>> Start Source material

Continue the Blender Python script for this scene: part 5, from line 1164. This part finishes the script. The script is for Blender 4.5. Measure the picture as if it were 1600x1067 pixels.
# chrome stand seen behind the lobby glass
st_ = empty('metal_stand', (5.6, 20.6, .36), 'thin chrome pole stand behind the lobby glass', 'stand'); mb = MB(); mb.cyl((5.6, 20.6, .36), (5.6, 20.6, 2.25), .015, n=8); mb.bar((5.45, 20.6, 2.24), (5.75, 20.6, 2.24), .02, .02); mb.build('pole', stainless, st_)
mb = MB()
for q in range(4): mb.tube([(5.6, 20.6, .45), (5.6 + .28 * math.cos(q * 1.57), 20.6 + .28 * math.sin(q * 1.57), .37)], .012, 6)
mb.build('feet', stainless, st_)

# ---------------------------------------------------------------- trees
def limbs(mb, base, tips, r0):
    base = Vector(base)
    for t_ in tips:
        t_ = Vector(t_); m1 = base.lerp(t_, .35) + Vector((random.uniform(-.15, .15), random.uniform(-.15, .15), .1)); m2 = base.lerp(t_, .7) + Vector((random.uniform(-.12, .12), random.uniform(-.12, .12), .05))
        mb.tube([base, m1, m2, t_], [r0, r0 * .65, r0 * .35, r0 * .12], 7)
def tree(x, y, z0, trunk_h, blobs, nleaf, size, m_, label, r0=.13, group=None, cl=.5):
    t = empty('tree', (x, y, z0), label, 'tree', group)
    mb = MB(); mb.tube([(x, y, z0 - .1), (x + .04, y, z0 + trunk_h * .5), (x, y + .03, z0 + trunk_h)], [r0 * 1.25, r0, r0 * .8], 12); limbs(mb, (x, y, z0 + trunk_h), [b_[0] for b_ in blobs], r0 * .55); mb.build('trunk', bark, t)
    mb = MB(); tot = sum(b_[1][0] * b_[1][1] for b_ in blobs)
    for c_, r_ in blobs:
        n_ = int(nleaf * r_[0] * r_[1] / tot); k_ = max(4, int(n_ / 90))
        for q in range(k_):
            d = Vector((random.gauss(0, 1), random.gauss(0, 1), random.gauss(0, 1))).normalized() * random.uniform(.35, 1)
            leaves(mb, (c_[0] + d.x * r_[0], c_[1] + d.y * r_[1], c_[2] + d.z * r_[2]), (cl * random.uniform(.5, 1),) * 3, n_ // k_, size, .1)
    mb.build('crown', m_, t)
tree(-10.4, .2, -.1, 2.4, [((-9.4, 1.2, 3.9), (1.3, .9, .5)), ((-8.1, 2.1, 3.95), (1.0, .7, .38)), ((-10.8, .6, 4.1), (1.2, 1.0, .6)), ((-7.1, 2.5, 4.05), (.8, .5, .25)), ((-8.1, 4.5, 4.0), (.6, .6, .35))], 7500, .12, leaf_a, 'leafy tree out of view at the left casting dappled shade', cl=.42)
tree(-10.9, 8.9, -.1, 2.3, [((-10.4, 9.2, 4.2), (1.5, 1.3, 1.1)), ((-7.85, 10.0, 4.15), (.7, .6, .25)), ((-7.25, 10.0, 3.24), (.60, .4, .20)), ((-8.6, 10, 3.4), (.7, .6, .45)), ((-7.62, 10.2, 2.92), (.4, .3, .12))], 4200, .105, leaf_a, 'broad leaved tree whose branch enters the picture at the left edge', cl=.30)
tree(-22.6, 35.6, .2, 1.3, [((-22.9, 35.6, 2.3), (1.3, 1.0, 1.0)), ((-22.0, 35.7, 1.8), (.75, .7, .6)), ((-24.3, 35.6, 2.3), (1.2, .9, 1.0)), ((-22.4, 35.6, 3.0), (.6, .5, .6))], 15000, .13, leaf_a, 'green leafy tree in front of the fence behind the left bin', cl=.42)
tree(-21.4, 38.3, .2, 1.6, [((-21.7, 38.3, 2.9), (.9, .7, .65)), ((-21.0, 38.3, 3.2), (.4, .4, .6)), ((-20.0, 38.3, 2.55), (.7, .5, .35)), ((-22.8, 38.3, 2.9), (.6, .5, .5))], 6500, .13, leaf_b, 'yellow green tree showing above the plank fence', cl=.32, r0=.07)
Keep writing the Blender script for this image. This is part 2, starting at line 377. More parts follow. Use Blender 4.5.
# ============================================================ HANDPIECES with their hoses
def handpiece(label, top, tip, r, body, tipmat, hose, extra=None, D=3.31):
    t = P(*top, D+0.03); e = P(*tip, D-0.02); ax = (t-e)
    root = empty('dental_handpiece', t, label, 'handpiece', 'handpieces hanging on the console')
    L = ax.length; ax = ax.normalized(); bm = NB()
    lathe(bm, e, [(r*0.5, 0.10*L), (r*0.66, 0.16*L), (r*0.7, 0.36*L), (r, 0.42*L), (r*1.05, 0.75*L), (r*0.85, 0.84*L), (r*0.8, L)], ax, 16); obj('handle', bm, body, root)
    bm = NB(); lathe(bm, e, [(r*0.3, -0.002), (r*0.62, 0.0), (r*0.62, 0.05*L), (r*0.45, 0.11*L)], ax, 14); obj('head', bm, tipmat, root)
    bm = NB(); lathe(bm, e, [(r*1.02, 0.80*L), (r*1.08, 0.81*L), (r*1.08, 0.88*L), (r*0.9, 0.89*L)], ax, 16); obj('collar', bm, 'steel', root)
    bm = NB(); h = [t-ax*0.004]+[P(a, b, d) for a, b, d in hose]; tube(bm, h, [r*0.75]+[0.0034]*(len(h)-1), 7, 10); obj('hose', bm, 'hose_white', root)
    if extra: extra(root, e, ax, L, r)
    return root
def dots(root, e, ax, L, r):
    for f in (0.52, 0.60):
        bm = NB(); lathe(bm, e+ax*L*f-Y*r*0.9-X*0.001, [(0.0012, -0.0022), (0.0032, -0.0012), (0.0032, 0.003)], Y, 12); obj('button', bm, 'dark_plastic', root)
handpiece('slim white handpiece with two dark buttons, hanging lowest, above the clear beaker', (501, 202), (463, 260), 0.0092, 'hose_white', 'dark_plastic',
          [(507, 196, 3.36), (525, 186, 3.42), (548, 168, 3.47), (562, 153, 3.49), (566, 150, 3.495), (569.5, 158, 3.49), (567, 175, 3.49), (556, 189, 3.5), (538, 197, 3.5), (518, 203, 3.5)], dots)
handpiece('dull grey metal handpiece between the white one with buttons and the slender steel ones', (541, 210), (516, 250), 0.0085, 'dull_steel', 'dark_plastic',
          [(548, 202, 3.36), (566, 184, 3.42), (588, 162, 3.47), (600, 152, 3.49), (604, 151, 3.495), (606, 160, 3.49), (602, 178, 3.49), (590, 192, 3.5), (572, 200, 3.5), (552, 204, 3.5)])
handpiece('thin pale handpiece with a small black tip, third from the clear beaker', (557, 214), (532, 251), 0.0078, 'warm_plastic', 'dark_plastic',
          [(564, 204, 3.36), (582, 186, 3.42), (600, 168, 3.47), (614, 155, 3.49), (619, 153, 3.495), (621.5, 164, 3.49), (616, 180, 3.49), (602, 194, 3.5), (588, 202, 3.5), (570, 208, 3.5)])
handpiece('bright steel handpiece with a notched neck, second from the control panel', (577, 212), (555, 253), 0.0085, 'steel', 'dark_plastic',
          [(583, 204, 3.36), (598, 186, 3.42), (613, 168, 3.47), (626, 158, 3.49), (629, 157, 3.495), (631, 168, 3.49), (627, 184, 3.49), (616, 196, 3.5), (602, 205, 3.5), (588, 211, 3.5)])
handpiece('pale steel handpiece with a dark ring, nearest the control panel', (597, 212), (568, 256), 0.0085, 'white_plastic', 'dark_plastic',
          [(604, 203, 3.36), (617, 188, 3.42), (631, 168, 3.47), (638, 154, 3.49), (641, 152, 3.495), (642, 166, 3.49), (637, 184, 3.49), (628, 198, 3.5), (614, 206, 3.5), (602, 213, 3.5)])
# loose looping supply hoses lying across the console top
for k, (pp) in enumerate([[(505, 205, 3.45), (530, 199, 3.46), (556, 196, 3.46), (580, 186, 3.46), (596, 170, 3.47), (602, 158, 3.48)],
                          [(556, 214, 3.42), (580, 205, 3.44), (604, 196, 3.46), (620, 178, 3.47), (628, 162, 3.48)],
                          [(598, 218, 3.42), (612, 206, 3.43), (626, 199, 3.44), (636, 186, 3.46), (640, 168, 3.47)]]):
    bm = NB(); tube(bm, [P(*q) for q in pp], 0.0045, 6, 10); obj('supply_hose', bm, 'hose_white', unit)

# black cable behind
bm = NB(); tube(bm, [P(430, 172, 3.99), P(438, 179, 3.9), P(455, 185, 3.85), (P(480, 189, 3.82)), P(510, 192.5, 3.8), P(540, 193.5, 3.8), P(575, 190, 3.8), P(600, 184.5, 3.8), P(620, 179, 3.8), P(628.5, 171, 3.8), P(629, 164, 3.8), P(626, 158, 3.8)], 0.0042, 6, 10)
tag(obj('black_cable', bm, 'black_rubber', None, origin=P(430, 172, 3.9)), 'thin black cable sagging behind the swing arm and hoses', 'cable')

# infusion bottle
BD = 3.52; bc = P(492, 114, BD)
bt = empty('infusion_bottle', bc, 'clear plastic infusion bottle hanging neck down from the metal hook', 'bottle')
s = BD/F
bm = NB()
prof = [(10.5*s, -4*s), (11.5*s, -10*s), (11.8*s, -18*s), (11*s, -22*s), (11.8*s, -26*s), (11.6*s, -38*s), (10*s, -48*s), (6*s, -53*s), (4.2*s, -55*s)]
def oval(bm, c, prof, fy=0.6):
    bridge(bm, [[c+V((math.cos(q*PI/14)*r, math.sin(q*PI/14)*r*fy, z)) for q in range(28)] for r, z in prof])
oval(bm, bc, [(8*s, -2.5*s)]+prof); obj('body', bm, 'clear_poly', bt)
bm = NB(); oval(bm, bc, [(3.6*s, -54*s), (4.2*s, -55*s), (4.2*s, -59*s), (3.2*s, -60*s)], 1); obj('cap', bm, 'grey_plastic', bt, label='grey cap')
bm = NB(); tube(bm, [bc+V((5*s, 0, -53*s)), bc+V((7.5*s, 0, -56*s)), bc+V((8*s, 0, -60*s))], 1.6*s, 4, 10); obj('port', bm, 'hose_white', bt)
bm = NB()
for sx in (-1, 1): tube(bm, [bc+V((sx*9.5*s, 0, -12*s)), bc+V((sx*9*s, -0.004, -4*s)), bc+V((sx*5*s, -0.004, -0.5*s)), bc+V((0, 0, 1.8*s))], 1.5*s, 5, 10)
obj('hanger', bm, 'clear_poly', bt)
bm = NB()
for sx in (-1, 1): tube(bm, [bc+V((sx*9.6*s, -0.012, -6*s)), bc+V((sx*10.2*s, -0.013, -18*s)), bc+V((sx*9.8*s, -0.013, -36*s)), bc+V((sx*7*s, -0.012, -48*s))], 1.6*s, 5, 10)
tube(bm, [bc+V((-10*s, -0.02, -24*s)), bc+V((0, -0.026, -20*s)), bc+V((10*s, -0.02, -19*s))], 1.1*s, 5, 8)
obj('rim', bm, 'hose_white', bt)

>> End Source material

Each line from the start of the listing above through the line containing "mb.build('feet', stainless, st_)" should be copied exactly, please, with no other lines added.

Full output.
Continue the Blender Python script for this scene: part 5, from line 1164. This part finishes the script. The script is for Blender 4.5. Measure the picture as if it were 1600x1067 pixels.
# chrome stand seen behind the lobby glass
st_ = empty('metal_stand', (5.6, 20.6, .36), 'thin chrome pole stand behind the lobby glass', 'stand'); mb = MB(); mb.cyl((5.6, 20.6, .36), (5.6, 20.6, 2.25), .015, n=8); mb.bar((5.45, 20.6, 2.24), (5.75, 20.6, 2.24), .02, .02); mb.build('pole', stainless, st_)
mb = MB()
for q in range(4): mb.tube([(5.6, 20.6, .45), (5.6 + .28 * math.cos(q * 1.57), 20.6 + .28 * math.sin(q * 1.57), .37)], .012, 6)
mb.build('feet', stainless, st_)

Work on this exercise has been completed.